Some commenters said they wanted to see all prayer besides Christian prayer disallowed. Others said they preferred the assembly leave invocation as part of the process but open it to all groups and backgrounds. Catherine DeLacey, a former borough clerk, said she remembered an invocation in the 1980s given by Brother Asaiah Bates in Homer that was not a Christian prayer “and the borough survived.”

“I just think this is much ado for somebody who’s trying to get their 15 minutes of fame, I just think the overwhelming majority of your constituency support an invocation, so I would pray that you would consider that,” DeLacey said.

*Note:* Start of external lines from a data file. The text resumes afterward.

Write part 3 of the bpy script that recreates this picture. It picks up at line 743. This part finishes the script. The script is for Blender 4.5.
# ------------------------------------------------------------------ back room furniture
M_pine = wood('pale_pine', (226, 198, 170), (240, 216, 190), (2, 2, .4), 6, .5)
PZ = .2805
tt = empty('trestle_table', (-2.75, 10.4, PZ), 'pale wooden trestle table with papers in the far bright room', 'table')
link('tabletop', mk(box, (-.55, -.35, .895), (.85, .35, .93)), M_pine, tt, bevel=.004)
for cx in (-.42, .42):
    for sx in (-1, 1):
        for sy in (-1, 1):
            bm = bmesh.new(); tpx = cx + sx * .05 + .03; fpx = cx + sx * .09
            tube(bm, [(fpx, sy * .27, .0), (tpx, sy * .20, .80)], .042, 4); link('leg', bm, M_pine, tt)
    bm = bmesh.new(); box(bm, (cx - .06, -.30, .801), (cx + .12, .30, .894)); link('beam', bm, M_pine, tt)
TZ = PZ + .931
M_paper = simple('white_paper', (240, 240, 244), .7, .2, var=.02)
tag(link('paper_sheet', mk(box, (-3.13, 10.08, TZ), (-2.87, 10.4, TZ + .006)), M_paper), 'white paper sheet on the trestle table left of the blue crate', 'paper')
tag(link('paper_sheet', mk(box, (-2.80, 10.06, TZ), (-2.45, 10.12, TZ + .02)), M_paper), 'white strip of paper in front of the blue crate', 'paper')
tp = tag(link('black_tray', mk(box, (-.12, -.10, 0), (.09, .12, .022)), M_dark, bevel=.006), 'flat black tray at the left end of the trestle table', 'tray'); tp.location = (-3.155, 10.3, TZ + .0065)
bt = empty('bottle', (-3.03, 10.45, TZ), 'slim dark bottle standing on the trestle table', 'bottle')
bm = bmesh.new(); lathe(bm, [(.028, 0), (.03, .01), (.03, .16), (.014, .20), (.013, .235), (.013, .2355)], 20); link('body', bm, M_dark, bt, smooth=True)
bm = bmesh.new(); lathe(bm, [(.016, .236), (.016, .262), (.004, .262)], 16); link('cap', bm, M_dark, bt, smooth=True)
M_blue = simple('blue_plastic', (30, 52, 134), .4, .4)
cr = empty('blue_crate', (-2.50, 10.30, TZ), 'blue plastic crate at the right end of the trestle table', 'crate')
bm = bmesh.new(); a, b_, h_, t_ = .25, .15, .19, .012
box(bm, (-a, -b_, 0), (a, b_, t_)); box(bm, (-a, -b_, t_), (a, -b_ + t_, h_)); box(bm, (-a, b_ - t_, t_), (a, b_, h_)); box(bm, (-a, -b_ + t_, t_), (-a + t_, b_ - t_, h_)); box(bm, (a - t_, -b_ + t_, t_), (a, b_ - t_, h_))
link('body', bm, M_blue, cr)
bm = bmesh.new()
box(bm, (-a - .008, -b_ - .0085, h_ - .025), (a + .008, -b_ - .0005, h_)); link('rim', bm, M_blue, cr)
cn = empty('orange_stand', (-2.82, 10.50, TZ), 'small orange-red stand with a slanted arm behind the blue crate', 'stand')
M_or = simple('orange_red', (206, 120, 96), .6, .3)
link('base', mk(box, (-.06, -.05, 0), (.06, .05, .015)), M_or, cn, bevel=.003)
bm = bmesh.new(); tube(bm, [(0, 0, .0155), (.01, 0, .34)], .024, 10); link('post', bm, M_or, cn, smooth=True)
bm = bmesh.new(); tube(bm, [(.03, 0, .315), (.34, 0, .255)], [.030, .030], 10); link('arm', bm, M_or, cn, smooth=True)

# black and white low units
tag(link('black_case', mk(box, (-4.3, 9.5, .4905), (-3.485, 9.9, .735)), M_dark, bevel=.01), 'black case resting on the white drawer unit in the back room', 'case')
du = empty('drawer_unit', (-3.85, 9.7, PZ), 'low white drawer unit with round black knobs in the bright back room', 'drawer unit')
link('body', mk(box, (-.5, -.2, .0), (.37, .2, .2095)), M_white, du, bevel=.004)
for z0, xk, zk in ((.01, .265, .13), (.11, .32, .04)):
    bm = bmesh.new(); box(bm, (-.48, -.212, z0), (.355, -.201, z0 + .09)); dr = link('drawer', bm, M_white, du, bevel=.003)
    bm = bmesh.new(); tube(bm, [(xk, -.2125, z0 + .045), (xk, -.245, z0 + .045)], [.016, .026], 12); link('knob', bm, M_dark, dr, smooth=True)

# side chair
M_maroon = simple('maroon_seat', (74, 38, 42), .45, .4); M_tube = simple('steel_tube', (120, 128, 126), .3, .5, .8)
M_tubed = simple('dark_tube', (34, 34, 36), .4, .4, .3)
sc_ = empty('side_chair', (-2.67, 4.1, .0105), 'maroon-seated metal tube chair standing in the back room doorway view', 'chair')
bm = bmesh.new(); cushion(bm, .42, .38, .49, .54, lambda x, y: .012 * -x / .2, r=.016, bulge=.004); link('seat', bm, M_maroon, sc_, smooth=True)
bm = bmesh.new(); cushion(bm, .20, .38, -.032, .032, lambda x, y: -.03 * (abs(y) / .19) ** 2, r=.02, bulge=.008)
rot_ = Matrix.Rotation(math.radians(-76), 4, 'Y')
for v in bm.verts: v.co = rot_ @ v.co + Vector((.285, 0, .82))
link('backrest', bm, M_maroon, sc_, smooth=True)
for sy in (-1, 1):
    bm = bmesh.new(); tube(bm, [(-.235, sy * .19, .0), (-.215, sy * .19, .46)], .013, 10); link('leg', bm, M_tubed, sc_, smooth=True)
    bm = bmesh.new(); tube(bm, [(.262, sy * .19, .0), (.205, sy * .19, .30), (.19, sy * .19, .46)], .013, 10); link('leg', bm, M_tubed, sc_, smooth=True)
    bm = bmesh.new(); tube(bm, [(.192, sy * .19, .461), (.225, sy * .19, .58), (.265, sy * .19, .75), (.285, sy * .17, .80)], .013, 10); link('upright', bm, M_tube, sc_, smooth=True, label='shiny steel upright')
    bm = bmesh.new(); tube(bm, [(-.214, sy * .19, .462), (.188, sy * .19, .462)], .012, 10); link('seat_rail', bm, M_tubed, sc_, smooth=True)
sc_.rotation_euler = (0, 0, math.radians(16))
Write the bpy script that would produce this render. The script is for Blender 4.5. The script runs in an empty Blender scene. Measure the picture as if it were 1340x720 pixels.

Higher government bodies also open with prayer. The Alaska Senate opens with prayer, and the U.S. Senate has a chaplain. The separation of church and state was not to protect the state, but to shield the church’s doctrine from the influence of the state, said Peter Micciche, who said he attended the meeting as a private citizen, although he also serves as a state senator.

He said he would like to see the borough keep its invocation but set up reasonable policies for it, though he left it up to the assembly to determine what those policies would be.

“The invocation, to me, celebrates religious freedom, and that’s the freedom of religion, not the freedom from religion,” he said.

The controversy began in June when Assembly President Blaine Gilman filed an ordinance to remove prayer from the borough assembly meetings in response to several complaints. Pastors and members of the community objected then as well, and the assembly voted down the ordinance before introduction, opting instead to open the invocation to more religious groups.

Borough code provides for an invocation given by a person of the assembly president’s choosing. Gilman addressed the dissatisfaction with the Satanic invocation given at the Aug. 9 meeting in his comments at the Tuesday meeting, saying the decision was his alone to allow the invocation to go forward.

“If there’s any political blame, point your fingers toward me. I’ll accept it,” Gilman said. “…I think we need some standards so we won’t have groups attacking each other.”

The assembly was divided 4-4 on introduction, with assembly member Stan Welles absent. Assembly member Dale Bagley said he plans to consult with the borough attorney on reasonable parameters for who may offer the prayer and introduce a resolution to set those parameters by the second meeting in September.